ANU climate change expert Professor Will Steffen has responded to Senator Steve Fielding’s climate sceptic claims with an open letter slamming the position advanced by Fielding in June after returning from a greenhouse denialist conference in the United States.

Fielding sought and obtained a meeting between Climate Minister Penny Wong, Chief Scientist Penny Sackett and Steffen to argue that the evidence for climate change was in dispute. Fielding attended the meeting with prominent climate sceptics such as Bob Carter and Stewart Franks, and claimed that evidence showed there was no global warming and carbon was not responsible for climate change.

Fielding subsequently asked that Steffen attend a presentation to senators with Carter, which Steffen has declined.

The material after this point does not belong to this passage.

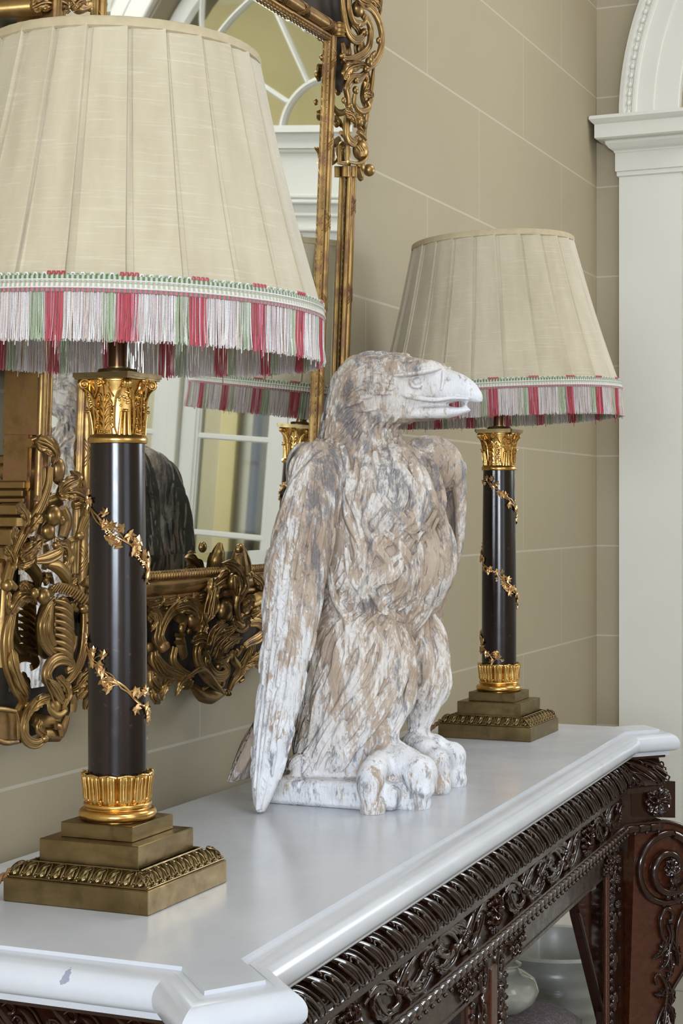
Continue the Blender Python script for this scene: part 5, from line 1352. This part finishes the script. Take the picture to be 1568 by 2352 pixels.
c.S([(1050, 1960), (1120, 1810), (1205, 1760), (1235, 1830), (1190, 1870)], [24, 34, 34, 28, 20], .008); c.B(1040, 2010, 36, .006); c.B(960, 1880, 60, .006)
for pts, W in ((((410, 1800), (270, 1870), (230, 1990), (230, 2110)), 70), (((530, 1820), (440, 1900), (400, 2050)), 66), (((100, 1740), (90, 1850), (180, 1950), (260, 1900)), 80), (((600, 1840), (560, 1920), (470, 1960)), 46), (((100, 1950), (120, 2080), (210, 2130)), 60),
               (((1460, 1630), (1340, 1630), (1220, 1700), (1120, 1820)), 56), (((1480, 1500), (1380, 1550), (1300, 1620)), 60), (((1620, 1650), (1500, 1690), (1380, 1670)), 60)): c.L(pts, W, .014, 4)
for (x, y, r) in ((60, 1450, 60), (300, 960, 40), (560, 1240, 40), (720, 1750, 40), (1120, 1100, 44)): c.B(x, y, r, .006)
c.S([(-300, 1000), (-200, 1200), (-240, 1400), (-100, 1600), (60, 1760)], 70, .008); c.S([(-500, 1150), (-350, 1050), (-200, 1100), (-60, 1300), (0, 1500)], 60, .010); c.L([(-500, 1500), (-350, 1650), (-150, 1750), (60, 1850)], 90, .008, 5)
# unseen right half repeats the left one
c.R([(1700, 1000), (1800, 1150), (1780, 1350), (1650, 1500), (1500, 1600)], [50, 60, 60, 50, 40], .010); c.L([(1900, 1500), (1750, 1600), (1600, 1660)], 80, .010, 5)
c.done('apron_carving')

# shoulder carving at the upper right
c = Carve(620, 0, 5.3464, 3.08)
c.R([(870, -260), (880, 0), (900, 200), (940, 390), (1030, 490), (1110, 470), (1140, 400)], [34, 40, 46, 48, 46, 44, 40], .014)
c.S([(930, -200), (940, 0), (930, 150)], 34, .006); c.L([(960, 100), (1000, 270), (1080, 400), (1110, 470)], 60, .008, 2, flute=.15)
c.R([(1120, 60), (1230, 100), (1320, 240), (1365, 430), (1350, 610), (1280, 760), (1170, 850)], [34, 44, 48, 46, 46, 42, 34], .016)
c.R([(1130, 180), (1215, 300), (1225, 470), (1180, 620), (1060, 710), (930, 740), (870, 690)], [40, 46, 46, 46, 44, 40, 30], .010)
c.S([(960, -60), (970, 120), (1020, 260), (1110, 290)], [30, 40, 40, 34], .020); c.B(1075, 110, 88, .008); c.S([(1180, 200), (1160, 280), (1090, 300), (1130, 310)], 26, .022)
for pts, W in ((((1040, -80), (1100, 0), (1200, 40), (1250, 30)), 60), (((1200, -40), (1280, 20), (1340, 110), (1350, 200)), 54), (((1260, -120), (1340, -20), (1370, 100)), 46), (((1130, -160), (1230, -90), (1320, -60)), 60), (((900, -160), (1000, -60), (1080, -40)), 60)): c.L(pts, W, .018, 4)
c.B(1332, 500, 38, .026); c.S([(1350, 240), (1370, 300), (1360, 330)], 24, .016); c.S([(882, 520), (900, 640), (880, 790)], 44, .006, .7); c.S([(1040, 540), (1045, 620), (1060, 700)], 16, .008); c.B(1110, 590, 84, .000, (1, .5, 1.3)); c.B(960, 640, 60, .000, (1, .5, 1.3))
c.L([(900, 960), (940, 850), (1060, 800), (1200, 800)], 74, .018, 4); c.B(1215, 765, 58, .020); c.B(1180, 850, 42, .022); c.S([(1290, 640), (1250, 690), (1260, 780)], 30, .016)
c.R([(1180, 870), (1100, 950), (980, 980), (930, 1070), (950, 1190), (960, 1310)], [34, 46, 56, 56, 52, 36], .012); c.B(905, 1235, 34, .020); c.B(1060, 990, 34, .020); c.B(1050, 1110, 46, .010)
c.L([(1210, 880), (1160, 1040), (1120, 1180), (1170, 1320)], 74, .002, 3); c.S([(1270, 820), (1255, 1000), (1225, 1200), (1195, 1400), (1165, 1600), (1160, 1710)], [16, 22, 24, 22, 20, 26], .010, 1, None)
c.S([(1040, 1160), (1035, 1290), (1110, 1370), (1210, 1330), (1190, 1240)], [26, 32, 40, 36, 24], .014); c.L([(1150, 1180), (1190, 1150), (1240, 1190), (1220, 1300)], 50, .010, 4)
c.L([(920, 1380), (990, 1420), (1030, 1500), (1050, 1570)], 66, .020, 3); c.L([(1060, 1440), (1120, 1480), (1170, 1580)], 56, .014, 4); c.B(1105, 1500, 46, .016); c.S([(1080, 1540), (1130, 1610)], 34, .008)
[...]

In a savage assault on the credibility of Carter and his fellow sceptics, Steffen tells Fielding:

… you state in your letter that ‘it is important that all Senators are given the opportunity to hear both sides of the debate…’ In terms of the relationship between carbon dioxide (and other greenhouse gases) and global warming, there is no debate in the climate change research community. That the Earth’s surface is warming is unequivocal, and there is also strong agreement amongst the vast majority of climate change scientists that anthropogenic emissions of greenhouse gases… are the primary cause… The counter argument put forward by Professor Carter and his colleagues do not constitute the “other side of a scientific debate.” In fact, based on the written documentation that I have seen… these counter arguments do not constitute credible science. These documents demonstrate a serious misunderstanding of climate science and processes for assessing that science; they also contain violations of the fundamental principles of sound statistical analysis. In addition, there are numerous example of flawed logic, misleading and inaccurate statements, and confuse and inconsistent analyses. In my professional opinion and experience, science students at the ANU would be expected to much better than this.

Steffen points out that there is no peer-reviewed material that refutes the main findings of the Intergovernmental Panel on Climate Change, and invites Fielding to visit ANU to discuss climate change.